Can you control particle size?
Particle size depends on the material, mill, processing target and current specification. We discuss powder texture and milling based on the application. See our particle-size and milling page for more detail.
Are samples available?
Sample availability depends on the current lot. Contact us with your country, application, required quantity, packaging and import-document needs.
Test the ingredient in your product—not only in water.
Tell us what you are making: soft serve, latte, ice cream, chocolate, bakery products, beverages, food service or retail powder. We will discuss whether traditional matcha, first-harvest shaded tamaryokucha powder, standard Japanese green tea powder or a blend is the most realistic choice.
Do not ask only whether it is cheaper than matcha. Ask whether it tastes better in the product your customer will actually buy.

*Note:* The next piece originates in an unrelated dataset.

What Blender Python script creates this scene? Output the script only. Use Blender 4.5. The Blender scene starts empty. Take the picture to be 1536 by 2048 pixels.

Definitions and reference sources
- Japan Tea Central Public Interest Incorporated Association: Green Tea Labeling Standards — definitions of matcha, steamed tamaryokucha and powdered tea.
- Ministry of Agriculture, Forestry and Fisheries of Japan: Types of Japanese Tea — overview of steamed tamaryokucha and other tea processes.
Sanrokuen's soft-serve history, farmer evaluations, component-testing practices and application observations are based on the company's own business experience. Tea performance varies by harvest, field, cultivar, processing, milling, storage and final recipe.